Yo siempre me he considerado una persona única, capaz de producir ideas maravillosamente originales. Pero sospecho que no soy la única. Seguro que también usted, querido lector, se tiene a sí mismo por alguien único y original. Es más: estoy convencida de que el 99,9% de los seres que hemos pisado este planeta a lo largo de la historia de la humanidad creemos (aunque en público lo neguemos) que somos únicos y originales.
            Por eso, cuando dos mujeres que se cruzan casualmente por la calle o, peor aún, en la alfombra roja de los Oscar de Hollywood, descubren que llevan el mismo vestido, aunque ambas tengan un gran sentido del humor, lo más probable es que a las dos les fastidie la coincidencia. Seguro que disimulan el fastidio con una sonrisa de circunstancias, sobre todo si son actrices, pero la primera reacción, la auténtica, sin duda será de disgusto. Lo mismo sucedería con dos caballeros que en el gimnasio descubrieran que llevan el mismo tatuaje en el mismo lugar. Uno pretende ofrecer al mundo una imagen singular y resulta que no es ni mucho menos el único, qué disgusto.

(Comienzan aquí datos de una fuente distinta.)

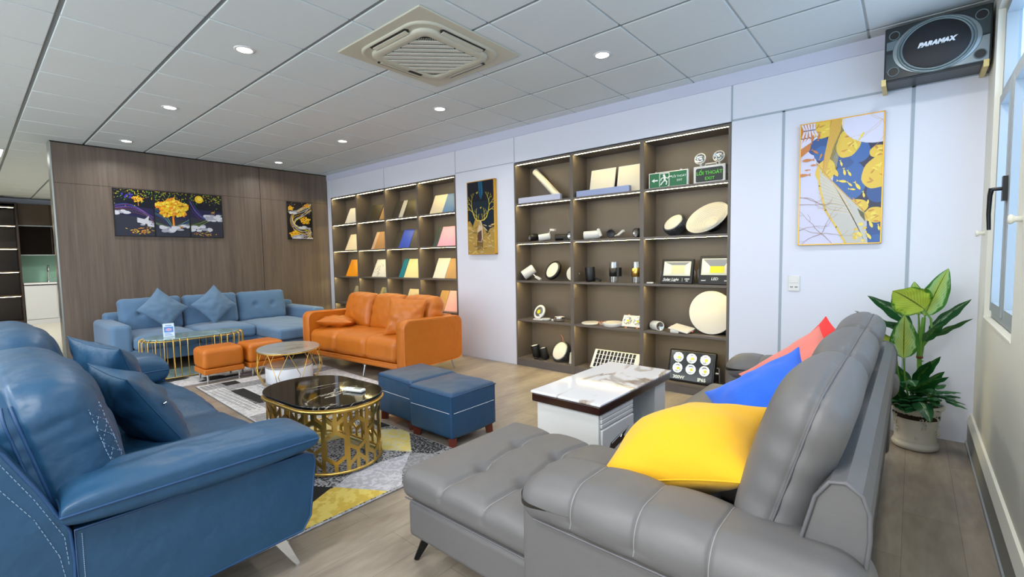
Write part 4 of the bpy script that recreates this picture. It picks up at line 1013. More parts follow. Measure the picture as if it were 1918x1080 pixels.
P2 += gridp(-5.43, -5.22, 1.46, 1.62, 6, 4, r_gry) + gridp(-5.15, -4.1, 1.44, 1.6, 22, 4, r_gry, 0.5) + gridp(-4.99, -4.1, 1.78, 2.0, 16, 5, r_gry, 0.55) + gridp(-3.86, -3.5, 1.46, 1.9, 7, 8, r_gry, 0.4)
o = rug('rug', 'x', -5.47, -3.47, 1.43, 2.72, r_wht, P2, 0.012, rz=-1.5, edge=r_gry); tag(o, 'flat woven grey, white and black checked rug under the round side tables', 'rug')
random.seed(3); P3 = []
def blob(cx, cy, a, c, rot, n=18):
    o = []
    for i in range(n):
        th = 2*math.pi*i/n; w = 1+0.35*math.sin(3*th+cx*5)+0.2*math.sin(5*th+cy*9); x, y = a*w*math.cos(th), c*w*math.sin(th)
        o.append((cx+x*math.cos(rot)-y*math.sin(rot), cy+x*math.sin(rot)+y*math.cos(rot)))
    return o
for i in range(16): P3.append(((r_blk, r_gry, r_blk, r_wht)[i % 4], blob(random.uniform(-6.95, -5.7), random.uniform(1.0, 2.6), random.uniform(.06, .16), random.uniform(.05, .22), random.uniform(0, 3))))
o = rug('rug', 'x', -6.63, -5.64, 0.92, 2.60, r_wht, P3, 0.010); tag(o, 'black and white marbled rug under the gold wire table', 'rug')
# ------------------------------------------------------------------ bookcases
m_case = mat('taupe_laminate', '#645c55', 0.45, var=0.03, vscale=30, bump=0.08, bscale=90, stretch=(1, 1, 0.1))
m_case2 = mat('taupe_edge', '#5f5a58', 0.4)
SZ = [0.09, 0.545, 0.995, 1.435, 1.88]; TOPZ = 2.35; YF = YB-0.004; YBK = 4.47
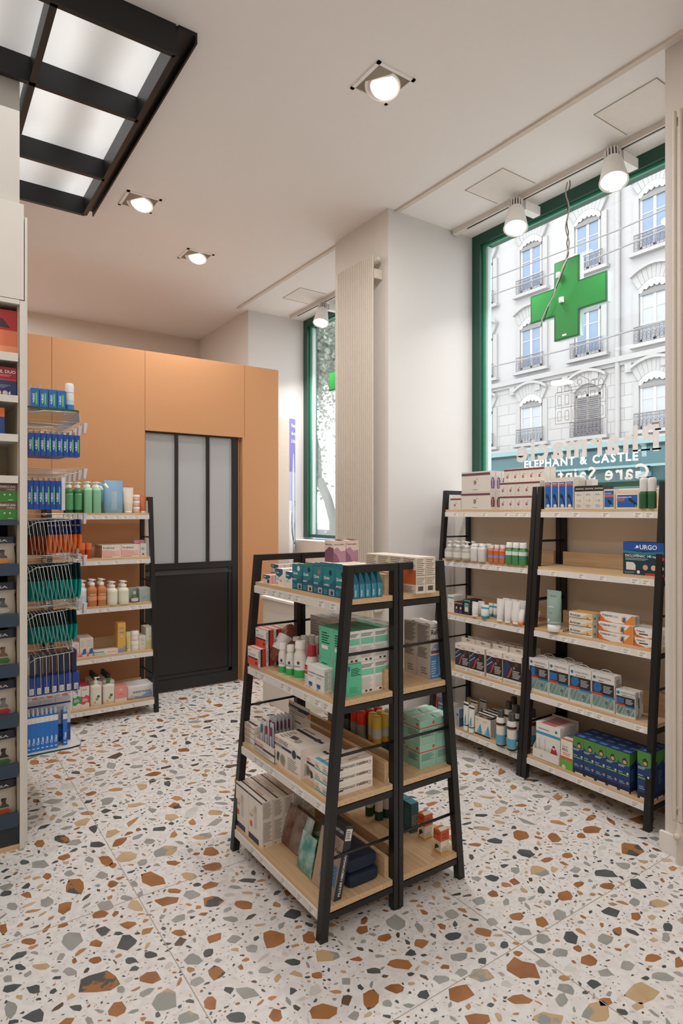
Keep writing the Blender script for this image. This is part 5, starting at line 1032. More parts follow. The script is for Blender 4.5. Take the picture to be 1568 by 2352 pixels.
UB = [('r', 'F', 0, .74, 1, 1, '#1b4fa0'), ('t', 'F', .42, .79, .030, 'URGO', '#f2f2f0'), ('c', 'F', .36, .86, .007, '#f2f2f0'), ('p', 'F', [(.28, .80), (.34, .86), (.38, .88), (.33, .82)], '#f2f2f0'), ('p', 'F', [(0, .74), (.5, .70), (1, .74), (1, .66), (.5, .62), (0, .66)], '#2a7a8c'), ('t', 'F', .06, .545, .0165, 'DICLOFÉNAC 140 mg', '#e6eae8'), ('l', 'F', .06, .44, .7, .52, 2, '#a9bcb8'), ('p', 'F', [(.08, .14), (.32, .14), (.32, .3), (.26, .38), (.08, .38)], '#dcd8d0'),
      ('c', 'F', .56, .24, .013, '#c9a894'), ('c', 'F', .76, .24, .013, '#d8b8a2'), ('c', 'F', .96, .24, .009, '#c9a894'), ('c', 'F', .39, .09, .008, '#e9e2da'), ('r', 'F', .56, .0, 1, .07, '#c4362e'), ('l', 'F', .04, .03, .3, .1, 2, '#8aa0a0'), ('c', 'F', .97, .52, .009, '#c4362e'), ('r', 'T', 0, 0, 1, 1, '#1b3f86')]
SX(CT('patch_box', '#17353c', *UB), 'large blue and dark teal patch box standing alone', WH, z, 1430.5, 1524, 1321, 1, 1244, d=.07)
# third shelf
z = RZ[2]; WH = 'on far wall third shelf'
SX(CT('cream_box', '#e4e0d6', ('r', 'F', 0, .80, 1, .90, '#3fa5a0'), ('l', 'F', .2, .3, .8, .6, 5, '#c9c2b6')), 'tall white box with teal stripe', WH, z, 1028, 1042, 1412, 1, 1366, d=.045, nd=2)
SX(CT('kids_box', '#1e2240', ('r', 'F', 0, .84, 1, .93, '#d98a3c'), ('c', 'F', .5, .5, .006, '#e0a050'), ('p', 'F', [(.3, .35), (.7, .4), (.6, .6), (.4, .55)], '#e8c89a'), ('l', 'F', .2, .1, .8, .24, 2, '#8a86a0')), 'narrow navy box with orange figure', WH, z, 1043.5, 1062, 1416, 2, 1381, d=.035, nd=2)
SX(CT('gift_box', '#1d2126', ('r', 'F', .08, .88, .95, .98, '#2fa59c'), ('r', 'F', .2, .2, .7, .75, '#d9d2c4'), ('r', 'F', .24, .5, .66, .72, '#3fa5a0'), *[('c', 'R', (k * 37 % 100) / 100, (k * 61 % 100) / 100, .0016, '#d9d6d0') for k in range(22)], *[('c', 'F', (k * 31 % 20) / 100 + .75, (k * 57 % 100) / 100, .0016, '#d9d6d0') for k in range(8)]), 'black speckled gift box with teal label', WH, z, 1063.5, 1080, 1424, 1, 1376, d=.05, nd=2)
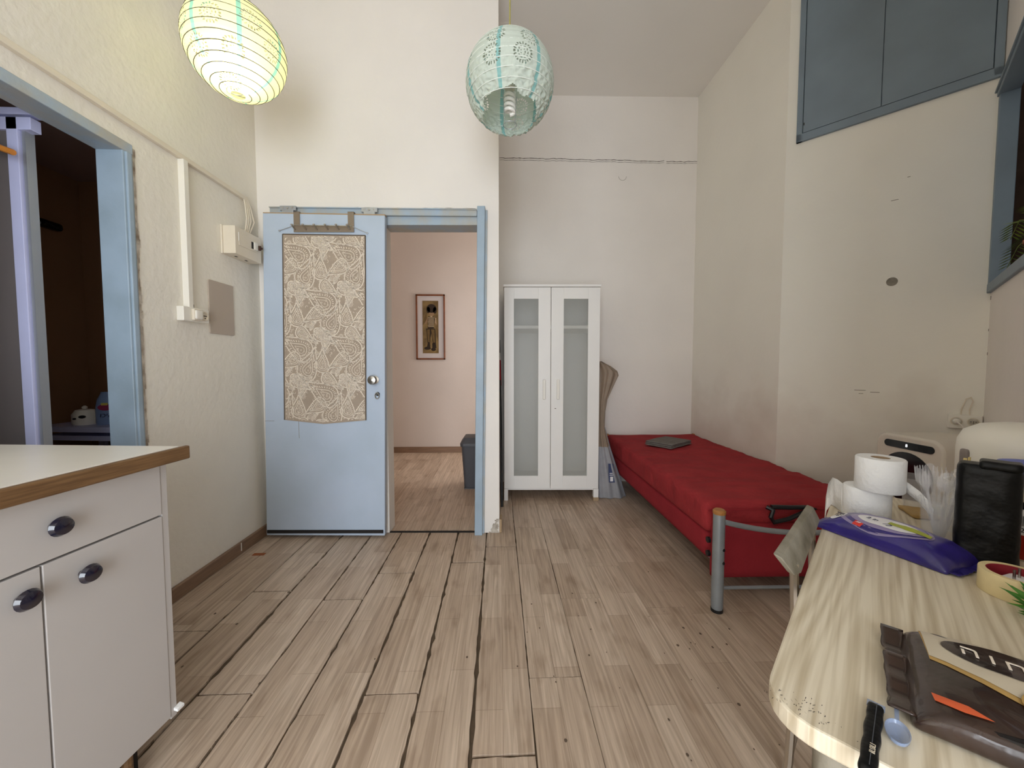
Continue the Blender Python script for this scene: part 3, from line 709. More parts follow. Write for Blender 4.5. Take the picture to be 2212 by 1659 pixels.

            Así las cosas, a nadie debe sorprender mucho lo que a continuación contaré.
A veces es muy difícil poner título a un libro, y más aún si es un libro de cuentos, porque entre los títulos individuales de los cuentos no siempre hay uno que sea lo bastante representativo de todo el volumen y lo bastante «sonoro» y atractivo como para emplearlo para el libro entero. Según mi experiencia, o bien el título del libro está claro desde el principio, o bien cuesta un montón de noches de insomnio, y no pocas discusiones con el editor, encontrar un buen título. Pero ya desde antes de empezar a escribir mi último libro, cuando aún no sabía si serían cuentos o una novela, tenía clarísimo el título: La niña gorda. En realidad, era lo único que tenía muy claro. Tan claro lo tenía que ni siquiera lo mantuve en secreto. No sólo me parecía un título único y original, sino perfecto para mi libro, que no podía haberse titulado de ninguna otra manera. Ni siquiera me preocupaba que alguien pudiera plagiármelo porque me parecía que el único libro capaz de responder a las expectativas sugeridas por el título era, por supuesto, el mío.
            Tan íntimamente convencida estaba de la originalidad de mi título que en ningún momento se me ocurrió buscarlo por Internet, por si acaso alguien lo hubiera utilizado antes. Tampoco a mi  representante ni a mi editor se les ocurrió hacerlo. Imaginen mi sorpresa cuando, hace unas semanas, descubrí por casualidad, como se hacen la mayor parte de los descubrimientos, que Santiago Rusiñol, un pintor y escritor nacido como yo en Barcelona y muy conocido en Cataluña, había escrito una novela titulada La niña gorda… ¡en 1914! Nada más ni nada menos que cien años antes de la publicación de mi libro. Me quedé petrificada, con la sangre helada en las venas. Y aún ahora no puedo dejar de preguntarme: si un título como ese, que tan indiscutiblemente mío me parecía, se lo he copiado a otro sin saberlo, ¿cuántas de nuestras ideas supuestamente originales son nuestras de verdad? ¿Hacemos algo más que quitar el polvo de ideas producidas por otros hace mucho tiempo y presentarlas, ilusos de nosotros, como si fueran recién nacidas, y nosotros sus orgullosos papás?
            Por suerte los herederos de Santiago Rusiñol, o bien no se han enterado de mi plagio involuntario, o bien no han querido denunciarme. ¿O es que acaso Santiago Rusiñol tenía dotes de vidente y fue él quien, mirando en su bola de cristal, vio que justo cien años después una mujer publicaría un libro titulado La niña gorda y fue él quien me robó el título a mí? Quédense ustedes con la opción que más les guste, pero yo, que detestaría tener al fantasma de Rusiñol enfadado conmigo y haciéndome Poltergeist, me voy ahora mismo a poner flores en su tumba. Aunque sólo sea por la lección que me ha dado sobre mi originalidad.